6 February 2011, 09:00 to 17:00, Brussels, Belgium

Contact: fosdem2011@puppetlabs.com

We will be holding a Configuration Management DevRoom at fosdem 2011 and
are requesting abstracts for structured presentations now.

Important information, dates:

  • Submission deadline for abstracts: 2011-01-08
  • Notification of accepted speakers: 2011-01-10
  • Final schedule: 2011-01-11

About this DevRoom

Configuration Management is exciting! It is. Really. There is huge interest in automation, configuration management and especially PAAS, SAAS, IAAS and the cloud generally.

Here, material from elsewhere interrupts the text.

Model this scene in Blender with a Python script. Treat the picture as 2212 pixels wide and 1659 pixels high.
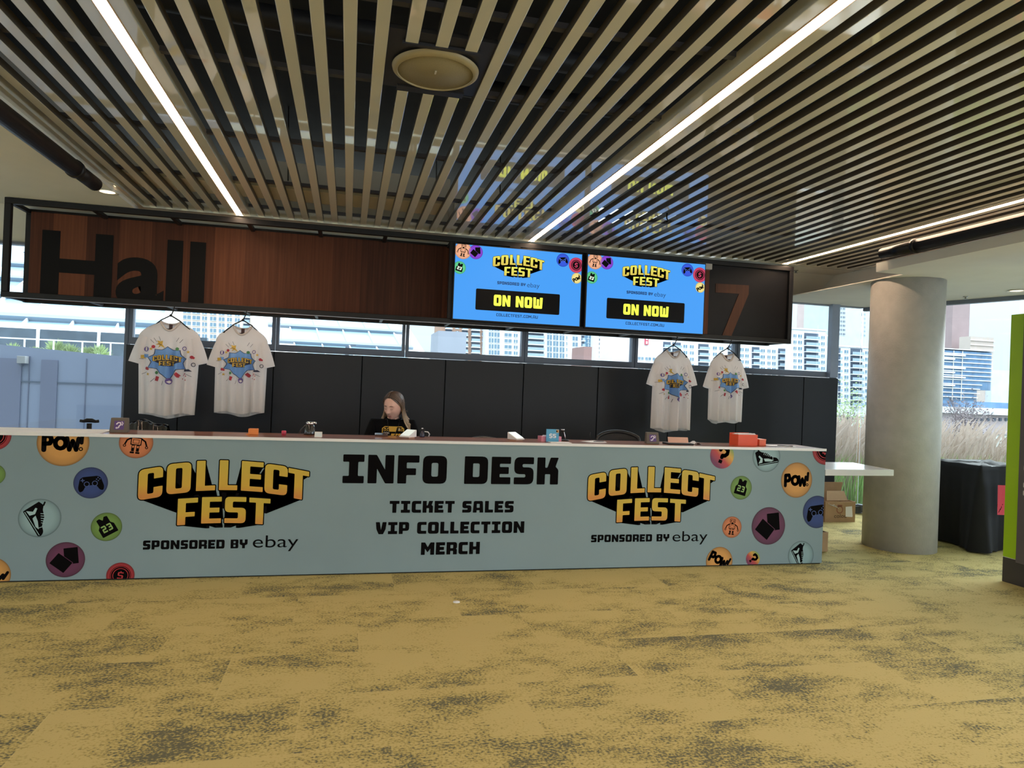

We’re seeking people who are working the field, interested in the field, or just interested in learning more about how to make their lives easier with automation and configuration management.

We invite you to submit talks on these topics:

  • Configuration Management theory principles
  • Configuration Management tools – real world use cases
  • Tools, techniques and case studies
  • Configuration Management and the Cloud
  • Configuration Management, Compliance and Security

NOTE: Puppet Labs is helping organise this room but we’re looking for talks on more than Puppet! We’re looking for CFengine, Chef, bcfg2, AutomateIT, and the myriad of other tools out there.

Your submission must include:

  • Your name
  • The title of your talk
  • A short abstract of one to two paragraphs (150 words, max.)
  • A short biography
  • Links to related websites/blogs etc.

Send the abstracts here.

Presentations are to be formal and not longer than 30 minutes, plus 15 extra for questions (45 in total). Panels with more than one speaker are something we’re also seeking, a “My configuration management tools is the awesomest and I’ll debate that!” is possible, as are shorter presentations of 20 minutes. We’re also exploring some un-conference style presentations too.

The deadline for submissions is January 8th 2011. If your proposal has been accepted, you will be informed by email by January 10th 2011.

Please feel free to forward this call for abstracts and papers to relevant lists, people and sites. We’re looking forward to seeing lots of interested folks, have lots of spirited presentations, debates, discussion and … quite possibly drinking.